Who are Your Future Customers?

Megatrends hold the answer, says Manuel Puig

14/04/2015 Barcelona

Manuel Puig
Manuel Puig: Megatrends determining growth are demographics, megacities and digital / Photo: Jordi Estruch

"Growth is the number one KPI. You can improve the margin, but growth is what counts."

Manuel Puig, vice chairman of the Puig Group, visited IESE’s Barcelona campus this week to share insight with students of the MBA program on the drivers of growth.

Puig Group which owns a number of global fashion brands including Jean Paul Gaultier and Nina Ricci, recently celebrated its one hundredth anniversary in business: a sustained success story that Manuel Puig attributes, in part, to its ability to "analyze megatrends to determine future opportunities."

Megatrends: Demographics, Megacities and Digital

Megatrends identified by Puig as being "key drivers of growth" include demographic changes, the emergence of megacities and, above all, the digital revolution – with the Internet "facilitating the disruption of business models and bringing new players into the arena."

"Über will operate in Barcelona, like it or not; Netflix will work in Spain, like it or not," Puig said. "Changes will increase. We have to live with it and accept this new world."

The Internet is also driving changes in consumer behavior, empowering consumers to inform themselves about products and prices – and make "intelligent" purchase decisions. Improved and immediate access to information also means greater transparency and the demise of the "moment of truth" marketing model.

"This model consisted of stimulus, in the form of ads, followed by the first ‘moment of truth’ at the store, where the purchase takes place and then a second ‘moment of truth’ at home when the product is used and evaluated."

"Today, there are zero moments of truth: After receiving stimulus, a consumer can immediately purchase and evaluate a product. This makes every brand interaction important. And now with the Internet, those stimuli can also be predictive. If someone watches a video on YouTube about a specific model of car, Google knows that he may soon be buying that car," said Puig.

Winds of Change Blowing East

The world is changing and the business center of gravity is moving to Asia, as a growing middle class there become consumers, said Puig. In the so-called developed world, the population is becoming older as life expectancy increases, and people are having fewer children. Companies need to have a strategy for Asia while not neglecting their Western consumer base, he said. "Exports should not however be the principal aim, but rather a consequence of quality."

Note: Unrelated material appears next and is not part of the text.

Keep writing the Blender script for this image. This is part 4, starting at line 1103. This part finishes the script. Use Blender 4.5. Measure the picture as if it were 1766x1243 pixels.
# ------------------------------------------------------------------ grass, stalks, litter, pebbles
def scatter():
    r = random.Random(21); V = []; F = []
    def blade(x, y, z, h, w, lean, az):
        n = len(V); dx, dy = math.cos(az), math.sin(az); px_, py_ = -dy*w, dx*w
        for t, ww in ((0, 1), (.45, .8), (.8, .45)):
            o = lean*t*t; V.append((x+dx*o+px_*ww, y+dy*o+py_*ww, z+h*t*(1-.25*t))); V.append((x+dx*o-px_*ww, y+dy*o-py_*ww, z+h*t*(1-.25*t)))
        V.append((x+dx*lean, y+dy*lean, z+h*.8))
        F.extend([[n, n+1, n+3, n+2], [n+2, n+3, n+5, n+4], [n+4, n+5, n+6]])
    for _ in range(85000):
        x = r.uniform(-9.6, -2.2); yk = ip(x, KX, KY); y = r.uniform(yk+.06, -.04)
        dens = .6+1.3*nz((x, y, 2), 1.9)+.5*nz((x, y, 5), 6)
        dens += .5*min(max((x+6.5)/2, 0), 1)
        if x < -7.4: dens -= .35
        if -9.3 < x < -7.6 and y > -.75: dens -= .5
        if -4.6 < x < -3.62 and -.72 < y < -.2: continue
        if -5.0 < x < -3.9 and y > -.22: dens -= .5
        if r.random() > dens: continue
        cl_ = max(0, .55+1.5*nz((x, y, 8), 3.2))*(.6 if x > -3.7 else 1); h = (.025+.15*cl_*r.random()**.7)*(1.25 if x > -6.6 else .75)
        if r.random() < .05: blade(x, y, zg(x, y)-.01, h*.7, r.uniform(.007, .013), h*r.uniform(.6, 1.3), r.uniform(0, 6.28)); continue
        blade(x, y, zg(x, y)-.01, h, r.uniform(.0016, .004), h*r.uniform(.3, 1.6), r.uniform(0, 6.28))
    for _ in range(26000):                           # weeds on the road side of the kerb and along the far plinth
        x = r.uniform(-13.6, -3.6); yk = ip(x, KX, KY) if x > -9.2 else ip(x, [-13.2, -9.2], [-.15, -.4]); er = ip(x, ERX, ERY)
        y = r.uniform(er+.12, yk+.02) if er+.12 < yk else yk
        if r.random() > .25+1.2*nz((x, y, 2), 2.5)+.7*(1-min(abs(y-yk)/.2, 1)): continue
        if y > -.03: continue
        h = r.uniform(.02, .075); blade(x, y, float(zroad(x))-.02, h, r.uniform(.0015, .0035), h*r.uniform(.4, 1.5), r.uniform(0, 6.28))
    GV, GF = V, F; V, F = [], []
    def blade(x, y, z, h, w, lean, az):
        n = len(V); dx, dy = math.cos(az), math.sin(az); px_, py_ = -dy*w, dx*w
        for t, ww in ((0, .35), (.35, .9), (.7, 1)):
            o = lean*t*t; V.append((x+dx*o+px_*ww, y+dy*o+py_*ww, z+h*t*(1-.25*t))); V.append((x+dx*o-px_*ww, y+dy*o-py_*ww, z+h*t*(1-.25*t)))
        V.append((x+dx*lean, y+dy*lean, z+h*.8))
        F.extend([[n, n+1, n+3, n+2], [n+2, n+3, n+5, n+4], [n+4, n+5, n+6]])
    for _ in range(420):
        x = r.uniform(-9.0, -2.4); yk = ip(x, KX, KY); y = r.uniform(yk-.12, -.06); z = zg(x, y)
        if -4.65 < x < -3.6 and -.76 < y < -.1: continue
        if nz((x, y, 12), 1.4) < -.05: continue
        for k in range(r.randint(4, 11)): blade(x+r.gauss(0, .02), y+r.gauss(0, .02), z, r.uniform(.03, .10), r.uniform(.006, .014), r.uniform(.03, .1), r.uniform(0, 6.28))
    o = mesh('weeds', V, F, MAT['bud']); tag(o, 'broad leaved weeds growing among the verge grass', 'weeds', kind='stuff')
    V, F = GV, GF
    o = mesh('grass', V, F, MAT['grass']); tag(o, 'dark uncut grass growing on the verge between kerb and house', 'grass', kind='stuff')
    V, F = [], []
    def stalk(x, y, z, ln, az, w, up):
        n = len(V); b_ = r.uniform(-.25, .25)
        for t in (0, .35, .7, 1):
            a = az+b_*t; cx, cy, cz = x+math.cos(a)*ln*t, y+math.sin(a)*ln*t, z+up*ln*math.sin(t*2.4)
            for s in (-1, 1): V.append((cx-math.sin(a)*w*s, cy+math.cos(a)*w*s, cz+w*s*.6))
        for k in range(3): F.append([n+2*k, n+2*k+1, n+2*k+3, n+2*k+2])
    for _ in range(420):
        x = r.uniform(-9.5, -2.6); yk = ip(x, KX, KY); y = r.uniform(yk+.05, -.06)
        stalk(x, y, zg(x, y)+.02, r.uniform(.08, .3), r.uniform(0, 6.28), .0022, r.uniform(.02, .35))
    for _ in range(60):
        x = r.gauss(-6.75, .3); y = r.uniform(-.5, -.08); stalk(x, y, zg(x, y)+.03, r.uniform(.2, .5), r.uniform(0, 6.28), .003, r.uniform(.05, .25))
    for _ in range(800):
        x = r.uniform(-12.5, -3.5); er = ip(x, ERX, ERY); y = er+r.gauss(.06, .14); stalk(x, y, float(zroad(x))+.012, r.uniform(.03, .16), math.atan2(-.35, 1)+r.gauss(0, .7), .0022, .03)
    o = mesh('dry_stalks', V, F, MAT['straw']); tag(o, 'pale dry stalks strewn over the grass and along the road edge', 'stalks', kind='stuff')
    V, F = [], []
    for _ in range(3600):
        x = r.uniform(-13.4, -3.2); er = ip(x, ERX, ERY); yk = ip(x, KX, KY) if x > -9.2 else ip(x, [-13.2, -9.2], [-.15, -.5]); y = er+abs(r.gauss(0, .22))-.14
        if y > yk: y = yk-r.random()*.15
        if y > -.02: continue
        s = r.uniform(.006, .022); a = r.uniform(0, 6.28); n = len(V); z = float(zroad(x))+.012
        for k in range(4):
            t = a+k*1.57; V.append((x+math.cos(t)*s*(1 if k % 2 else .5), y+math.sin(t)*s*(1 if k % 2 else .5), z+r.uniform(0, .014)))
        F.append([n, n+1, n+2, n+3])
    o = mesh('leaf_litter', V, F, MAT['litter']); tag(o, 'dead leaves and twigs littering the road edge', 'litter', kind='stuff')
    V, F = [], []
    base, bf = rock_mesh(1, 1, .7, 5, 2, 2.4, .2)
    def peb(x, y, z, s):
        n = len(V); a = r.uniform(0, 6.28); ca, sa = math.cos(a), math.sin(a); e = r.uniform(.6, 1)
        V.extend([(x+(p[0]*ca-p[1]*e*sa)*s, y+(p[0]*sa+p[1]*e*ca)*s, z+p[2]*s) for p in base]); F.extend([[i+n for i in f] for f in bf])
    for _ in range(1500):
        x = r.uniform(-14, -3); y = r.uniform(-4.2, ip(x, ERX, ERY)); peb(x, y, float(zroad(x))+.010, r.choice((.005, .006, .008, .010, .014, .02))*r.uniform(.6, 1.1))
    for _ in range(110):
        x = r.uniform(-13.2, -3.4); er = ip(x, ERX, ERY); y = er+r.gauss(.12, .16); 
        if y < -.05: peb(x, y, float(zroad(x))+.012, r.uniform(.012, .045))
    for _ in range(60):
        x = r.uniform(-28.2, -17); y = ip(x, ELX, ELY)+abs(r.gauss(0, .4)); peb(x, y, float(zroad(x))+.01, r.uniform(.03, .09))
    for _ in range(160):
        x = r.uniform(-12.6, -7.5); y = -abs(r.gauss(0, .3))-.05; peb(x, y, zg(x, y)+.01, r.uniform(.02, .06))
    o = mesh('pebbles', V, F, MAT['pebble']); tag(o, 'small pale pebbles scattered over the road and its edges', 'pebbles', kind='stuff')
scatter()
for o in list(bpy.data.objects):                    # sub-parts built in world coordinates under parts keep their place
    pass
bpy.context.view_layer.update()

Combined with this demographic shift is the emergence of the megacities – which are making the world "a bit more boring," he said: "In London or Paris you find the same brands and shops and the same kind of restaurants."

However, the growth of the megacities means that a brand can effectively have a global presence simply by operating in those cities. "Approximately forty percent of the world’s consumption of luxury goods happens in the ten largest megacities."

Where’s the Competition?

Competition will come from players that think and act differently than you — as well as from other sectors, said Puig. "Perfumes compete against watches or cell phones today," he said, as more and more products become "signifiers of lifestyle."

And the future cannot be predicted by past results. Puig cited the example of Sony’s content-driven marketing strategy. "Sony’s plan was disrupted by Apple’s iTunes – a clear example of the sales channel overtaking content in importance. But perhaps no one could have foreseen that change."

Asked by MBA students how the Puig Group analyzes the world’s megatrends, Puig said that the company focuses on "segmentation and deep analysis."

"We work on loyalty. We have to learn more about the consumer: why does a consumer buy a product? Why is a customer loyal or not? What can we do to encourage loyalty?"

Analysis of megatrends yields crucial data about who your future potential customers might be, he said, and what your sources of future growth look like. "And then it’s up to your company to have sufficient agility to bring your brands and products closer to those future customers."

"This isn’t easy. But like it or not, the companies that can step up this challenge will push the others aside."